Jean-Louis Bernard, A l’ordre de l’oubli

« Apprendre à oublier néces­site de prendre son temps. » (JLB)

Parlant de son recueil, l’auteur écrit : « L’oubli est-il une défaillance de la mémoire ou plu­tôt son /allègement, ôtant les sco­ries qui la para­si­taient et la ren­dant / en consé­quence plus effi­ciente, aidant ainsi la vie à se construire en liberté ? ». La seconde pos­tu­la­tion est celle que choi­sit, après un long appren­tis­sage, l’auteur. Les sou­ve­nirs, dont tant de poètes beurrent leurs écrits, ne sont que de fades flaques sur le papier :  un éche­veau d’ouate plus ou moins salie et dont on se demande com­ment il peut fas­ci­ner les écri­vains qui se « char­la­ta­nisent ».
Jean-Louis Ber­nard, à l’inverse, se laisse aller à décou­vrir dans le temps plu­tôt que se perdre dans les mer­veilleux nuages du passé. C’est cela qui vaut poé­ti­que­ment et phi­lo­so­phi­que­ment le coup dans cet objet si intan­gible qu’est l’écriture. Preuve que, du temps passé, nul être ne sau­rait être dupe quand il sait trou­ver des rai­sons nou­velles de s’émouvoir. « L’oubli per­met d’aller à l’essentiel de ce qui dure.

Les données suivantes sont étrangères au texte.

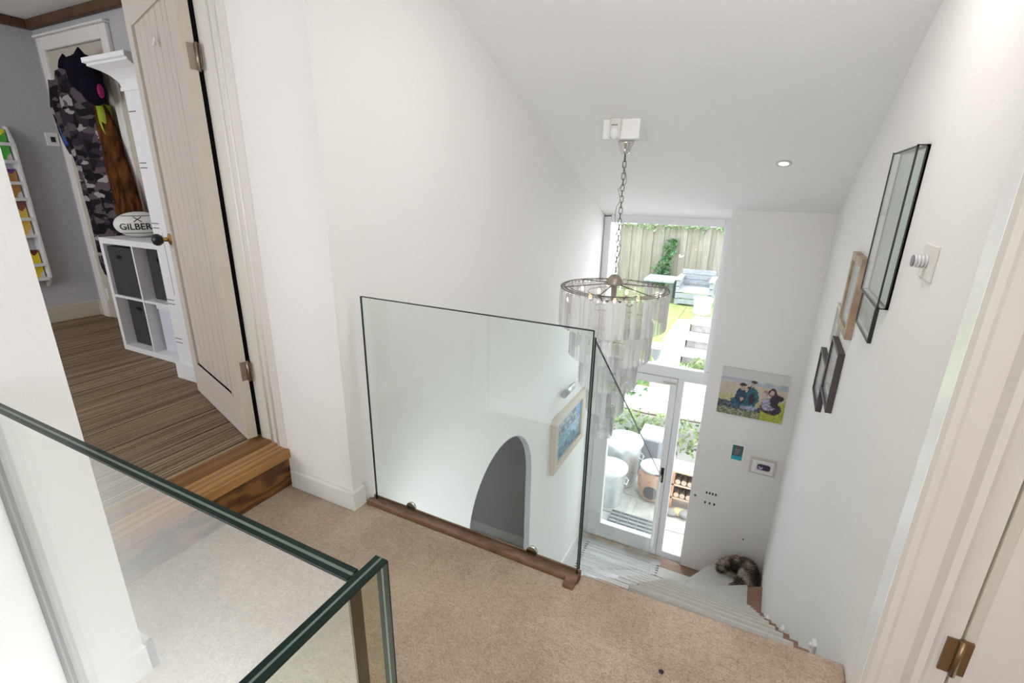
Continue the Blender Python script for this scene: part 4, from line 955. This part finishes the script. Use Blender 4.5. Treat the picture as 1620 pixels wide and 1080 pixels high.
t = thing('flat_stones', 'heap of grey and ochre stones under the log store', 'stones', (-.36, 5.8, -2.745))
for k in range(4): MB().ell((-.50+.09*k, 5.80+.03*(k % 2), -2.71+.01*k), (.09, .07, .045), 12, 8).build('stone', (mat('grey_pebble', (.3, .28, .27), .8), mat('ochre_pebble', (.55, .47, .28), .8))[k % 2], t)
# terrace, retaining wall, lawn
struct('terrace', MB().box((-7, 7.35, -2.8), (4, 10.2, -1.99)), CONCRETE, 'pale paved terrace above the patio')
struct('wall_retaining', box((-7, 7.20, -2.8), (4, 7.38, -1.97)), CONCRETE, 'low pale retaining wall behind the patio')
struct('lawn', MB().box((-8, 8.2, -2.8), (-1.32, 14.4, -1.36)).box((-1.33, 10.75, -2.8), (4, 14.4, -1.36)), GRASS, 'bright green lawn in the raised garden')
struct('lawn_kerb', box((-1.33, 8.1, -2.8), (-1.05, 10.8, -1.345)), CONCRETE, 'pale kerb between the lawn and the steps')
sg = thing('garden_steps', 'three pale stone steps climbing to the lawn', 'steps', (-.4, 10.2, -1.99))
for k, (yy, zz) in enumerate(((9.72, -1.78), (10.20, -1.57), (10.70, -1.355))):
    MB().box((-1.04, yy-.03, zz-.05), (1.2, yy+.6, zz)).build('tread_slab', CONCRETE, sg, bevel=.008)
    for q in range(3): MB().box((-1.02+q*.70, yy, zz-.21), (-.33+q*.70, yy+.3, zz-.05)).build('riser_stone', mat('grey_riser_stone', (.20, .19, .18), .9, noise=((.28, .27, .26), 9)), sg, bevel=.01, seg=1)
# fence of single boards
fe = thing('garden_fence', 'tall weathered close-board fence at the end of the lawn', 'fence', (-1.5, 14, -1.36))
rf = random.Random(11); FM = [mat('fence_board_%d' % i, c, .9, noise=(c2, 4, (3, 3, .5))) for i, (c, c2) in enumerate((((.20, .18, .155), (.26, .24, .205)), ((.23, .215, .185), (.18, .17, .145)), ((.18, .165, .14), (.24, .21, .175)), ((.23, .18, .135), (.26, .215, .175))))]
protos = {}
for k in range(40):
    x = -5.2+k*.15; mi = rf.choice((0, 0, 1, 1, 2, 3 if 22 < k < 32 else 1)); tp = .42+rf.uniform(-.02, .02)
    MB().box((x-.008, 14.0+(.023 if k % 2 else 0), -1.38), (x+.158, 14.022+(.023 if k % 2 else 0), tp)).build('board', FM[mi], fe)
for zz in (-1.1, .1): MB().box((-5.2, 14.046, zz), (.8, 14.095, zz+.08)).build('rail', FM[2], fe)
# leaves
def leaves(name, parent, n, fn, size, m, seed):
    q = random.Random(seed); mb = MB()
    for i in range(n):
        c = Vector(fn(q)); a = Vector((q.uniform(-1, 1), q.uniform(-1, .2), q.uniform(-.4, 1))).normalized(); b = a.cross(Vector((q.uniform(-1, 1), q.uniform(-1, 1), q.uniform(-1, 1)))).normalized(); c2 = a.cross(b)
        s_ = size*q.uniform(.6, 1.3)
        mb.add([c-b*s_, c+c2*s_*.45+a*s_*.12, c+b*s_, c-c2*s_*.45+a*s_*.12], [(0, 1, 2), (0, 2, 3)])
    o = mb.build(name, m, parent); o['kind'] = 'stuff'; return o
t = thing('climbing_ivy', 'dark green climber growing up the middle of the fence', 'climber', (-2.3, 13.9, -1.36))
leaves('foliage', t, 420, lambda q: (lambda h: (-2.38+.30*h+q.gauss(0, .14*(1-.5*h)), 13.93-abs(q.gauss(0, .05)), -1.30+1.35*h))(q.random()), .07, LEAFD, 1)
MB().tube([(-2.38, 13.97, -1.36), (-2.30, 13.96, -.8), (-2.15, 13.96, -.2)], .02).build('stem', DKWOOD, t)
t = thing('fence_top_ivy', 'pale green ivy trailing along the top of the fence', 'climber', (-2.5, 13.95, .4))
leaves('foliage', t, 700, lambda q: (q.uniform(-5, .7), 13.95+q.gauss(0, .05), .42+q.gauss(0, .06)), .06, mat('dusty_ivy', (.20, .28, .14), .7), 2)
t = thing('ivy_bank', 'green ivy spilling over the retaining wall behind the dustbins', 'ivy', (-1.2, 7.15, -2.4))
leaves('foliage', t, 620, lambda q: (q.uniform(-2.1, .2), 7.12-abs(q.gauss(0, .07)), q.uniform(-2.45, -1.95)+q.gauss(0, .05)), .05, LEAF, 4)
MB().tube([(-2.1, 7.16, -1.98), (-1.2, 7.15, -2.02), (.2, 7.16, -1.97)], .012).build('stem', DKWOOD, t)
t = thing('leafy_shrub', 'small leafy shrub on the terrace left of the door view', 'shrub', (-1.75, 7.7, -1.99))
leaves('foliage', t, 350, lambda q: (-1.75+q.gauss(0, .16), 7.7+q.gauss(0, .12), -1.75+q.gauss(0, .16)), .05, LEAFD, 6)
MB().tube([(-1.75, 7.7, -1.99), (-1.74, 7.7, -1.7)], .015).build('stem', DKWOOD, t)
t = thing('terrace_plant', 'green plant on the terrace beyond the sidelight', 'plant', (-.50, 9.1, -1.99))
leaves('foliage', t, 260, lambda q: (-.50+q.gauss(0, .2), 9.1+q.gauss(0, .12), -1.85+abs(q.gauss(0, .1))), .06, LEAF, 8)
MB().tube([(-.5, 9.1, -1.99), (-.5, 9.1, -1.8)], .015).build('stem', DKWOOD, t)
bo = MB().ell((-.42, 8.15, -1.93), (.36, .30, .26), 28, 16).build('boulder', mat('white_boulder', (.80, .80, .79), .8, bump=(6, .5)))
tag(bo, 'rounded white boulder on the terrace beyond the sidelight', 'boulder')
# pallet armchair, side table, stump
ac = thing('pallet_armchair', 'grey wooden slatted armchair on the lawn against the fence', 'armchair', (-1.22, 12.6, -1.36)); ax_, ay_, z = -1.22, 12.6, -1.36
for k in range(4): MB().box((ax_-.40, ay_+.38, z+.30+k*.125), (ax_+.40, ay_+.42, z+.41+k*.125)).build('back_slat', GREYWOOD, ac)
for sx in (-.42, .34):
    for k in range(4): MB().box((ax_+sx, ay_-.38, z+.02+k*.15), (ax_+sx+.08, ay_+.38, z+.15+k*.15)).build('side_slat', GREYWOOD, ac)
    MB().box((ax_+sx-.02, ay_-.42, z+.62), (ax_+sx+.10, ay_+.42, z+.66)).build('arm_rest', mat('pale_grey_wood', (.36, .375, .40), .8), ac)
for k in range(5): MB().box((ax_-.34, ay_-.38+k*.15, z+.33), (ax_+.34, ay_-.25+k*.15, z+.37)).build('seat_slat', mat('pale_grey_wood', (.36, .375, .40), .8), ac)
for k in range(2): MB().box((ax_-.34, ay_-.40, z+.05+k*.14), (ax_+.34, ay_-.36, z+.17+k*.14)).build('front_slat', GREYWOOD, ac)
tb = thing('garden_table', 'dark grey wooden table beside the slatted armchair', 'table', (-2.05, 12.7, -1.36))
MB().box((-2.45, 12.3, -.86), (-1.70, 13.1, -.80)).build('table_top', GREYWOOD, tb, bevel=.01)
for sx in (-2.42, -1.80):
    for sy in (12.35, 12.98): MB().box((sx, sy, -1.36), (sx+.08, sy+.08, -.86)).build('leg', mat('dark_grey_wood', (.10, .11, .12), .8), tb)
sp = thing('stump_stool', 'pale round tree stump stool in front of the armchair', 'stool', (-.92, 11.52, -1.36))
MB().lathe((-.92, 11.52, -1.36), [(.001, 0), (.20, 0), (.185, .15), (.20, .36)], 24).build('trunk', mat('pale_bark', (.52, .50, .46), .9, noise=((.38, .36, .33), 10, (1, 1, .3))), sp); MB().cyl((-.92, 11.52, -1.002), .205, .02, 2, 24).build('top', mat('bleached_wood', (.78, .76, .72), .8), sp)
ln = thing('garden_lantern', 'bell shaped garden lantern on a slim post by the terrace', 'lantern', (-1.22, 7.75, -1.99)); lx, ly = -1.22, 7.75
MB().tube([(lx, ly, -1.99), (lx, ly, -1.33)], .014).build('post', CONCRETE, ln)
MB().lathe((lx, ly, -1.33), [(.02, 0), (.07, .08), (.10, .20), (.105, .24)], 20).build('glass_bowl', mat('lantern_glass', (.20, .21, .22), .25), ln); MB().lathe((lx, ly, -1.09), [(.135, 0), (.12, .03), (.04, .07), (.001, .08)], 20).build('cap', mat('lantern_cap', (.85, .85, .84), .5), ln)

for o in bpy.data.objects:
    if '_o' in o: del o['_o']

C’est un geste vers le Perdu, un geste à réap­prendre pour les temps de famine » ajoute l’auteur tendu vers l’avant tout en ne fai­sant pas l’impasse sur la plainte de l’origo.

A ce titre, la poé­sie pos­sède encore un ave­nir radieux parce qu’elle se refuse à être le dépo­toir des décon­ve­nues. Adepte de l’attente et de l’adoption du contin­gent, l’auteur sait trans­for­mer le fac­tuel et l’éphémère avec une péren­nité de fond et de forme. L’essence poé­tique y reste aussi dis­crète que sub­tile. Tout semble saisi en rythmes volu­biles et res­ser­rés de manière simple.
Rien pour­tant de plus dif­fi­cile que la sim­pli­cité, en art comme en poé­sie. Mais Jean-Louis Ber­nard ne se laisse jamais englué dans la gri­saille de rémi­nis­cence. Il va l’amble dans un ter­ri­toire inédit et devient à sa manière un par­fait irré­gu­lier de la langue puisqu’une pen­sée poé­tique s’y invente. Chaque texte se méta­mor­phose en un espace de cil­le­ment. Le texte est mis en ten­sion aux anti­podes des ten­ta­tions régres­sives de trop de cor­pus.
L’œuvre est donc minu­tieu­se­ment agen­cée hors pathos et dans un art sub­til de l’esquive face aux équi­voques du « subi ».

jean-paul gavard-perret

Jean-Louis Ber­nard, A l’ordre de l’oubli, Edi­tions Alcyone,

B.P. 70041, 17102 Saintes cedex, 2016.